About mid-December of last year, I took a hiatus from applying for jobs. At the time, due to several unfortunate incidences, I was working full-time for Boyfriend's company. It wasn't great money but it was enough to get by. Since then, the hours have dropped to nothing. Obviously, this is not good for our financial health but we're still (mostly) afloat.

So, I've been taking the time to wander new roads for careers, rather than just applying to anything that sounds promising. Research administration and learning consultant jobs have some appeal. They use many of the skills I have and nearly all ask for a minimum of a masters, if not for a Ph.D. outright. They also ask for experience in education and/or research. I'm a little more optimistic about these leads.

Boyfriend and I have also connected with the local alumni chapter. At various points, we've both gone to GradU. The head of the alumni group has offered to circulate my resumé, like they have for several other alums. I'm working on revamping my resumé to include my research more centrally and to write a cover email that explains the kind of position I'm looking for.

I'm networking and focusing and hoping something comes from this. Of course, this may all be for naught...but that's another tale I'll tell if it comes to be.
On an utterly unrelated note, I'm working on a new fitness routine. It's all body weight exercises, not just lifting free weights. My goals are to be able to do an unassisted pull-up and multiple legitimate push-ups. It'll take awhile. I can barely lift half my body weight.

I'm also trying to start running again. This is easier said than done as I get really bad shin splints after about 50 ft of running. I recently used some of my limited tax refund to pay for new running shoes. The store I got them at has customers run on a treadmill and they videotape your lower legs and feet so you can see how you're hitting the ground. I pronate something fierce which is, apparently, not good. So I have new shoes that should help with the shin splints and I'll stick to running on trails, not sidewalks, for awhile.

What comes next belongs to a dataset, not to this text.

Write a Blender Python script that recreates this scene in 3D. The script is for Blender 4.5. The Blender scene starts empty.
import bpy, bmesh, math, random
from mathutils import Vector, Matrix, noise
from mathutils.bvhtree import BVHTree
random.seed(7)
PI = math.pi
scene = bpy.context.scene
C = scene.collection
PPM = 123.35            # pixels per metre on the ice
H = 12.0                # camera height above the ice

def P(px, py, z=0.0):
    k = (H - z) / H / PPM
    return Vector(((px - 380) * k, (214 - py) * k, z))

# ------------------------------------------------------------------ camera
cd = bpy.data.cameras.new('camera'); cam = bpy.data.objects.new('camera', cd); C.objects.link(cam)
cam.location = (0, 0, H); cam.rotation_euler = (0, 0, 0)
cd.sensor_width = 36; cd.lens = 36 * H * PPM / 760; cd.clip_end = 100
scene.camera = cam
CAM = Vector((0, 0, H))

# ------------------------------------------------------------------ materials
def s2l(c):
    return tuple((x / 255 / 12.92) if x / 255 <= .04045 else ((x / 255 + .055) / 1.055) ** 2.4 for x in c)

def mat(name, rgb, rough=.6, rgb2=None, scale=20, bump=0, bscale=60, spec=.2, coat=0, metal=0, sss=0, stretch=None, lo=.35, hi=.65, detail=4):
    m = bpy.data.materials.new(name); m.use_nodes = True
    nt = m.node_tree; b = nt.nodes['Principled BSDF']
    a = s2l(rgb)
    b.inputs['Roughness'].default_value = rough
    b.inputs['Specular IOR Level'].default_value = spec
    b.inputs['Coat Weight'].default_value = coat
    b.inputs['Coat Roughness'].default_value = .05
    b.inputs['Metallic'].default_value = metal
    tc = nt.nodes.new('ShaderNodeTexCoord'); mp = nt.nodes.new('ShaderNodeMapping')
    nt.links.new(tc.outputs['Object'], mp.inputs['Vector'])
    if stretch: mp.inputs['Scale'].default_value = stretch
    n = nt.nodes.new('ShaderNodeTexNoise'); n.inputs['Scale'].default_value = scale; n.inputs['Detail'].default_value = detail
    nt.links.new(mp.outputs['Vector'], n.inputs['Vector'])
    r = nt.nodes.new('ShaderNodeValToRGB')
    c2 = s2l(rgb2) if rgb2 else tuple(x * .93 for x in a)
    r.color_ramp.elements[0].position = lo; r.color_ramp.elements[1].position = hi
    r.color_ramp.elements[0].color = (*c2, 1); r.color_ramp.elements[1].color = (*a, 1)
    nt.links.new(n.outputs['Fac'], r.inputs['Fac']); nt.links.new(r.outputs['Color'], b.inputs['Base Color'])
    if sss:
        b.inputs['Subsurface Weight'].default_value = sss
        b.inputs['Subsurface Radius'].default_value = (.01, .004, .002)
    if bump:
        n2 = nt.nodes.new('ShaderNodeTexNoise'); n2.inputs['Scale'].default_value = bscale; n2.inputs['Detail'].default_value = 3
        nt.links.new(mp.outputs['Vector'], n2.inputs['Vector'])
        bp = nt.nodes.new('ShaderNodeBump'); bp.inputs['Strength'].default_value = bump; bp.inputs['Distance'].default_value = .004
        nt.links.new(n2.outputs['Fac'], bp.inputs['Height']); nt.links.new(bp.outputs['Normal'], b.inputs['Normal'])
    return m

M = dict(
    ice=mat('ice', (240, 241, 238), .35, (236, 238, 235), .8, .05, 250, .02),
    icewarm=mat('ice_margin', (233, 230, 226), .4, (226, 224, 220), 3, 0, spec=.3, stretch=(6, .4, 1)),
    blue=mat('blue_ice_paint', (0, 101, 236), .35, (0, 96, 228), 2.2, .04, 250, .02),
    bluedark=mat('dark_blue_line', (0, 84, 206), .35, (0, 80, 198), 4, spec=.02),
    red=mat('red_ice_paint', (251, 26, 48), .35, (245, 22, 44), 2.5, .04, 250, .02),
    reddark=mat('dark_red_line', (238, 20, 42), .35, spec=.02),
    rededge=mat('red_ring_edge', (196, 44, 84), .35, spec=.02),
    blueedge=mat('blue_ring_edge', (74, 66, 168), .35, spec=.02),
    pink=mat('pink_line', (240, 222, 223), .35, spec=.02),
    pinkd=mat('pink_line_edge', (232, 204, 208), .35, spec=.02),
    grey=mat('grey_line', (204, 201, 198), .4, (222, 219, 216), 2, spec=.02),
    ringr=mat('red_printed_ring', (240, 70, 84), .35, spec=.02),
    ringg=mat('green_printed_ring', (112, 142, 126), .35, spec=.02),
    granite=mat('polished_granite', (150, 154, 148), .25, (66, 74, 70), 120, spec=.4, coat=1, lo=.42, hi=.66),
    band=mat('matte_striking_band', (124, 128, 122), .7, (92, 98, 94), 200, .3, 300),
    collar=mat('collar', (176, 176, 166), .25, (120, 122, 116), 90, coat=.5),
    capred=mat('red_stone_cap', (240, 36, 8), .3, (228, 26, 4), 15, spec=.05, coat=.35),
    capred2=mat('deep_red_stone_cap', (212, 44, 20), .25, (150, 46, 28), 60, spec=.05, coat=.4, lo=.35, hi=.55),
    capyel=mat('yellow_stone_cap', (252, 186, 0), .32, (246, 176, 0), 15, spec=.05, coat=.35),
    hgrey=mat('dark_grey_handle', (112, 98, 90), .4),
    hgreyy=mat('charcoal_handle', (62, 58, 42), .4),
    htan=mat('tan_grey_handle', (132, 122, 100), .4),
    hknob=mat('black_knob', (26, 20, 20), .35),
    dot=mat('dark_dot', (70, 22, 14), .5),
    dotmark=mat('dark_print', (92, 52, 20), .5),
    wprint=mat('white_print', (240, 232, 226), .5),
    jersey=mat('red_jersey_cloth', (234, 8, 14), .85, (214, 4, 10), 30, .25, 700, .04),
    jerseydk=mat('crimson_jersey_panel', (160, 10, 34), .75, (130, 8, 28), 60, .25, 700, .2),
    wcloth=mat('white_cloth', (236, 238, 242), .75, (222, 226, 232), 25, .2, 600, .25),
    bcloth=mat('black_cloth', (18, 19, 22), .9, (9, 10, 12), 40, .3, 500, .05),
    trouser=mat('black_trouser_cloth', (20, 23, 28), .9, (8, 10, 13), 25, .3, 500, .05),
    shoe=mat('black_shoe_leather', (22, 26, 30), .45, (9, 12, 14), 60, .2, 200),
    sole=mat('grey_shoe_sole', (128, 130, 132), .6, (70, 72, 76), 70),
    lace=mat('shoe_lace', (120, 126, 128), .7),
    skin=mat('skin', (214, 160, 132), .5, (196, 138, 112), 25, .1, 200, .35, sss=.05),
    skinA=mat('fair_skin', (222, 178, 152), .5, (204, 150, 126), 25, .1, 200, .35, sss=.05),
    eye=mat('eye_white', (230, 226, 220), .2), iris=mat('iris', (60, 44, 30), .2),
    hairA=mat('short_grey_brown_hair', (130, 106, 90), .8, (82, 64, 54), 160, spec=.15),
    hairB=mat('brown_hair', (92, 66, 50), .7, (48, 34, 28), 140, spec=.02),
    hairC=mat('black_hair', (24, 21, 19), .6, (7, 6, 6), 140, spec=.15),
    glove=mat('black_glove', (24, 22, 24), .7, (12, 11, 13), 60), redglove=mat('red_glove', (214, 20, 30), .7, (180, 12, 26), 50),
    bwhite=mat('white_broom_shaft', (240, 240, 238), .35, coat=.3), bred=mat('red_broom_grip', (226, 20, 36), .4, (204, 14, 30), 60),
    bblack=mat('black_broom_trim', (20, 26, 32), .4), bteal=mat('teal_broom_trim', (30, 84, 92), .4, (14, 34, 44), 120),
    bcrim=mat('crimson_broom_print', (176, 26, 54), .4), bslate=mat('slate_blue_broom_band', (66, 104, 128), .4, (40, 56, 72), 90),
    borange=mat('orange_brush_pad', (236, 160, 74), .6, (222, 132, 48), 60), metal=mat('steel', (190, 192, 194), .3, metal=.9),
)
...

So the plan is to keep looking for work, focusing on research admin and consulting jobs, and to take care of myself. Here's to keeping on keeping on.

Tuesday, February 19, 2013

Radical Shifts

For those who missed it, I have been working as a part-time administrative assistant. One thing I have learned from this job is that I cannot sit at a desk for extended lengths of time. Literally, if I don't need to be at the computer or the phone, I'm walking around or pacing or moving somehow. Trying to stay sitting just results in my shifting in my chair a lot or spinning around or moving folders from one side of the desk to the other. I think I used up all of my ability to sit still in grad school.

And no, it's not the result of too much coffee. I've tested that hypothesis already.

This puts a wrinkle in my job hunting plans. I have been looking for administrative or data analyst jobs. Jobs that would go well with those transferable skills one picks up in academia. The problem is, well, you have to be able to sit for a long time in those jobs. They're desk jobs. Since I seem unable to do this, a change in job hunting strategies is needed.

Now, I'm shying away from straight up desk jobs. I only apply to jobs that ask for at least a "Masters degree preferred." The description needs to include a large variety of tasks that seem an unlikely find in any schmo off the street. Of course, those types of jobs tend to be higher up on the corporate food chain and require experience in a specific field that I don't generally possess. This will be interesting. At least I have a lot of experience in project management, public speaking, teamwork, networking, and managing people (classes in academic-ese).

I've also taking to working out more. The apartment complex has a decent gym. The upshot of being underemployed is that I can use that gym during the day when everyone else is at work. I managed to do 4 legitimate push-ups today. Not "girl" push-ups or push-up variations. Actual push-ups. Not bad for someone still recovering from dissertating chub-up. I think I'll work to being able to do a pull-up next. Or running a 5k. I haven't decided yet. Working out has given me a lot more energy of late (probably part of that whole unable to sit down problem). Maybe I'll take up kick-boxing again. Who knows? Hope y'all out there Blog World have found a few utterly non-work related goals on your recovery path.

Special kudos to Currer whose recent post gave me the inspiration to finish this one. Good luck with your Coach!

Thursday, January 31, 2013

Not Dead Yet

It's been a bit so I thought I'd throw in an update.

I'm still working for BF's company. I still like the people and my boss. It's their slow time of year now, so I'm not working much. I think I'm going to get a grand total of 14 hours on this paycheck. It sucks a bit but it's more money then we had before.

The end of the year is the company's busy time and there were some personnel issues, so I was working nearly everyday. I was getting used to it. I was feeling like a could fit in and make a life here. The paychecks were nice. The job wasn't ideal but there was some hope there. And then it hit the slow time and things, well, went to what they were originally meant to be and the reality of that was a bit harsher than I was expecting.

Dealing with being replaceable has been rough. Dealing with rapidly changing company policy that makes even my little job unnecessary has been rough. But the biggest issue, by far, has been working with someone who doesn't share my work ethic. There are few things more demoralizing while looking for a full time job than working with someone who doesn't appreciate theirs. I'll admit, it gave me a mental breakdown. I can't get an interview...ze's angling for a promotion.

I have to give a shout out to my BF on that last one. He came home to that after working a long day and still went out of his way to cheer me up and remind me to have a little faith. He found good opportunities, they just took awhile. I'll find some of my own eventually too. It's just easier to have faith some days over others. Yup, BF is all kinds of awesome sauce!


On an unrelated note, I'm working on a couple posts. One is about a radical change in my thinking about what type of job I would like. Hopefully I'll get that one out soon. Yeah, I know, I'm being a tease.